## [SOURCE DATA]
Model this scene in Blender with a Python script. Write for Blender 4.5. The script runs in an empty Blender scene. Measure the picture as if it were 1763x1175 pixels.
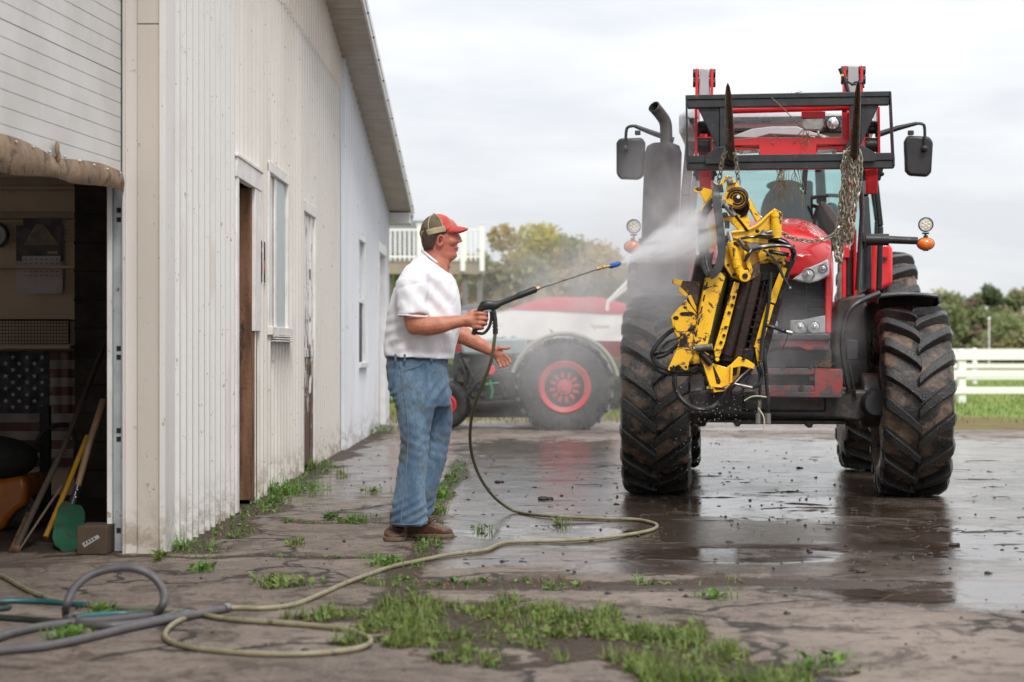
import bpy, bmesh, math, random
import numpy as np
from mathutils import Vector, Matrix, noise as mnoise
R = math.radians
rnd = random.Random(7)
scene = bpy.context.scene
col = scene.collection

# ------------------------------------------------------------ camera, sky, sun
F, CX, HY, H = 3200.0, 881.5, 600.0, 1.08      # focal length and horizon of the 1763 px photograph, eye height
cam_d = bpy.data.cameras.new('camera'); cam = bpy.data.objects.new('camera', cam_d); col.objects.link(cam)
cam.location = (0, 0, H); cam.rotation_euler = (R(90), 0, 0)
cam_d.sensor_width = 36; cam_d.lens = 36 * F / 1763; cam_d.shift_y = 12.5 / 1763
cam_d.clip_end = 3000; cam_d.clip_start = 0.05
cam_d.dof.use_dof = True; cam_d.dof.focus_distance = 11.8; cam_d.dof.aperture_fstop = 2.6
scene.camera = cam
SUN_EL, SUN_AZ = R(45), R(168)
world = bpy.data.worlds.new('World'); scene.world = world; world.use_nodes = True
nt = world.node_tree; nt.nodes.clear()
def wn(t): return nt.nodes.new(t)
out = wn('ShaderNodeOutputWorld'); bg = wn('ShaderNodeBackground'); sky = wn('ShaderNodeTexSky')
sky.sky_type = 'NISHITA'; sky.sun_disc = False; sky.sun_elevation = SUN_EL; sky.sun_rotation = SUN_AZ
tc = wn('ShaderNodeTexCoord'); mp = wn('ShaderNodeMapping'); mp.inputs['Scale'].default_value = (2.2, 2.2, 9)
cn = wn('ShaderNodeTexNoise'); cn.inputs['Scale'].default_value = 2.4; cn.inputs['Detail'].default_value = 6; cn.inputs['Roughness'].default_value = .52
nt.links.new(tc.outputs['Generated'], mp.inputs['Vector']); nt.links.new(mp.outputs[0], cn.inputs['Vector'])
cr = wn('ShaderNodeValToRGB'); cr.color_ramp.elements[0].position = .40; cr.color_ramp.elements[0].color = (.77, .79, .83, 1)
cr.color_ramp.elements[1].position = .60; cr.color_ramp.elements[1].color = (.93, .935, .95, 1)
nt.links.new(cn.outputs[0], cr.inputs[0])
sx = wn('ShaderNodeSeparateXYZ'); nt.links.new(tc.outputs['Generated'], sx.inputs[0])
mr = wn('ShaderNodeMapRange'); mr.inputs['From Min'].default_value = .05; mr.inputs['From Max'].default_value = .9
mr.inputs['To Min'].default_value = 8.35; mr.inputs['To Max'].default_value = 17.0; nt.links.new(sx.outputs['Z'], mr.inputs['Value'])
vm = wn('ShaderNodeVectorMath'); vm.operation = 'SCALE'; nt.links.new(cr.outputs[0], vm.inputs[0]); nt.links.new(mr.outputs[0], vm.inputs['Scale'])
mx = wn('ShaderNodeMix'); mx.data_type = 'RGBA'; mx.inputs['Factor'].default_value = .93
nt.links.new(sky.outputs[0], mx.inputs[6]); nt.links.new(vm.outputs[0], mx.inputs[7])
nt.links.new(mx.outputs[2], bg.inputs['Color']); bg.inputs['Strength'].default_value = .107
nt.links.new(bg.outputs[0], out.inputs['Surface'])
sd = bpy.data.lights.new('sun', 'SUN'); sd.energy = 1.9; sd.angle = R(14); sd.color = (1, .97, .93)
sun = bpy.data.objects.new('sun', sd); col.objects.link(sun)
sun.rotation_euler = (R(90) - SUN_EL, 0, R(180) - SUN_AZ)
scene.view_settings.view_transform = 'Standard'; scene.view_settings.look = 'None'
scene.view_settings.exposure = 0.20; scene.view_settings.gamma = 1

# ------------------------------------------------------------ helpers
def P(px, py, Y): return Vector(((px - CX) * Y / F, Y, H - (py - HY) * Y / F))
def G(px, py, z=0.0):
    Y = (H - z) * F / (py - HY); return Vector(((px - CX) * Y / F, Y, z))
def catm(pts, sub=6):
    pts = [Vector(p) for p in pts]; out = []
    n = len(pts)
    for i in range(n - 1):
        p0 = pts[max(i - 1, 0)]; p1 = pts[i]; p2 = pts[i + 1]; p3 = pts[min(i + 2, n - 1)]
        for k in range(sub):
            t = k / sub
            out.append(.5 * ((2 * p1) + (p2 - p0) * t + (2 * p0 - 5 * p1 + 4 * p2 - p3) * t * t + (3 * p1 - p0 - 3 * p2 + p3) * t ** 3))
    out.append(pts[-1]); return out
def lerp(a, b, t): return a + (b - a) * t
def wmat(o):
    m = o.matrix_basis.copy()
    return wmat(o.parent) @ m if o.parent else m
class MB:
    def __init__(s): s.v = []; s.f = []
    def add(s, vs, fs):
        o = len(s.v); s.v += [tuple(v) for v in vs]; s.f += [tuple(i + o for i in f) for f in fs]; return s
    def box(s, c, size, rot=None):
        c = Vector(c); x, y, z = [a / 2 for a in size]
        vs = [Vector((i * x, j * y, k * z)) for i in (-1, 1) for j in (-1, 1) for k in (-1, 1)]
        if rot is not None: vs = [rot @ v for v in vs]
        return s.add([v + c for v in vs], [(0, 1, 3, 2), (4, 6, 7, 5), (0, 4, 5, 1), (2, 3, 7, 6), (0, 2, 6, 4), (1, 5, 7, 3)])
    def bx(s, x0, x1, y0, y1, z0, z1): return s.box(((x0 + x1) / 2, (y0 + y1) / 2, (z0 + z1) / 2), (abs(x1 - x0), abs(y1 - y0), abs(z1 - z0)))
    def beam(s, p0, p1, w, h, up=(0, 0, 1), w1=None, h1=None):
        p0 = Vector(p0); p1 = Vector(p1); d = (p1 - p0).normalized(); a = d.cross(Vector(up))
        if a.length < 1e-4: a = d.cross(Vector((0, 1, 0)))
        a.normalize(); b = a.cross(d); w1 = w1 or w; h1 = h1 or h
        vs = []
        for p, ww, hh in ((p0, w, h), (p1, w1, h1)):
            for i, j in ((-1, -1), (1, -1), (1, 1), (-1, 1)): vs.append(p + a * i * ww / 2 + b * j * hh / 2)
        return s.add(vs, [(3, 2, 1, 0), (4, 5, 6, 7), (0, 1, 5, 4), (1, 2, 6, 5), (2, 3, 7, 6), (3, 0, 4, 7)])
    def tube(s, pts, r, n=10, flat=1.0, up=(0, 0, 1), caps=True, closed=False):
        pts = [Vector(p) for p in pts]; m = len(pts); rs = r if isinstance(r, (list, tuple)) else [r] * m
        if len(rs) != m:
            rs = [float(np.interp(i / (m - 1) * (len(rs) - 1), range(len(rs)), rs)) for i in range(m)]
        a = None; vs = []
        for i in range(m):
            if closed: d = pts[(i + 1) % m] - pts[i - 1]
            else: d = pts[min(i + 1, m - 1)] - pts[max(i - 1, 0)]
            if d.length < 1e-9: d = Vector((0, 0, 1))
            d.normalize()
            if a is None:
                a = d.cross(Vector(up))
                if a.length < .05: a = d.cross(Vector((0, 1, 0)))
                if a.length < .05: a = d.cross(Vector((1, 0, 0)))
            a = a - d * a.dot(d); a.normalize(); b = d.cross(a)
            for k in range(n):
                t = 2 * math.pi * k / n; vs.append(pts[i] + a * math.cos(t) * rs[i] + b * math.sin(t) * rs[i] * flat)
        fs = [(i * n + k, i * n + (k + 1) % n, (i + 1) * n + (k + 1) % n, (i + 1) * n + k) for i in range(m - 1) for k in range(n)]
        if closed: fs += [((m - 1) * n + k, (m - 1) * n + (k + 1) % n, (k + 1) % n, k) for k in range(n)]
        elif caps: fs += [tuple(range(n)), tuple((m - 1) * n + k for k in range(n))]
        return s.add(vs, fs)
    def cyl(s, p0, p1, r, r2=None, n=20): return s.tube([p0, p1], [r, r2 if r2 is not None else r], n)
    def prism(s, pts, vec):
        vec = Vector(vec); n = len(pts); pts = [Vector(p) for p in pts]
        return s.add(pts + [p + vec for p in pts], [tuple(range(n)), tuple(range(2 * n - 1, n - 1, -1))] + [(i, (i + 1) % n, (i + 1) % n + n, i + n) for i in range(n)])
    def loft(s, rings, caps=True, closed_ring=True):
        n = len(rings[0]); m = len(rings); vs = [p for r_ in rings for p in r_]; q = n if closed_ring else n - 1
        fs = [(i * n + k, i * n + (k + 1) % n, (i + 1) * n + (k + 1) % n, (i + 1) * n + k) for i in range(m - 1) for k in range(q)]
        if caps and closed_ring: fs += [tuple(range(n)), tuple((m - 1) * n + k for k in range(n))]
        return s.add(vs, fs)
    def ball(s, c, r, n=12, rot=None):
        c = Vector(c); r = (r, r, r) if not isinstance(r, (tuple, list)) else r; rings = []
        for i in range(1, n):
            t = math.pi * i / n; ring = []
            for k in range(n * 2 - 4):
                a = 2 * math.pi * k / (n * 2 - 4); v = Vector((r[0] * math.sin(t) * math.cos(a), r[1] * math.sin(t) * math.sin(a), r[2] * math.cos(t)))
                ring.append(c + (rot @ v if rot is not None else v))
            rings.append(ring)
        return s.loft(rings)
    def lathe(s, prof, c, axis='x', n=48, mat=None):     # prof: (radius, offset along the axis)
        c = Vector(c); rings = []
        for r, h in prof:
            ring = []
            for k in range(n):
                a = 2 * math.pi * k / n
                v = {'x': Vector((h, r * math.cos(a), r * math.sin(a))), 'y': Vector((r * math.cos(a), h, r * math.sin(a))), 'z': Vector((r * math.cos(a), r * math.sin(a), h))}[axis]
                if mat is not None: v = mat @ v
                ring.append(c + v)
            rings.append(ring)
        return s.loft(rings)
    def build(s, name, m, parent=None, bevel=0, angle=38, smooth=True, recalc=True, seg=2, world=False):
        if world and parent is not None:
            im = wmat(parent).inverted(); s.v = [tuple(im @ Vector(v)) for v in s.v]
        me = bpy.data.meshes.new(name); me.from_pydata(s.v, [], s.f)
        if recalc:
            b = bmesh.new(); b.from_mesh(me); bmesh.ops.recalc_face_normals(b, faces=b.faces); b.to_mesh(me); b.free()
        me.materials.append(m)
        o = bpy.data.objects.new(name, me); col.objects.link(o)
        if smooth:
            me.polygons.foreach_set('use_smooth', [True] * len(me.polygons))
            if angle < 180: me.set_sharp_from_angle(angle=R(angle))
        if parent is not None: o.parent = parent
        if bevel:
            b = o.modifiers.new('b', 'BEVEL'); b.width = bevel; b.segments = seg; b.limit_method = 'ANGLE'; b.angle_limit = R(40); b.harden_normals = False
        return o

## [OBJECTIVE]
From the opening line of the listing above through the line bearing "col = scene.collection", repeat each line exactly. Drop every picture.

## [RESULT BELOW]
Model this scene in Blender with a Python script. Write for Blender 4.5. The script runs in an empty Blender scene. Measure the picture as if it were 1763x1175 pixels.
import bpy, bmesh, math, random
import numpy as np
from mathutils import Vector, Matrix, noise as mnoise
R = math.radians
rnd = random.Random(7)
scene = bpy.context.scene
col = scene.collection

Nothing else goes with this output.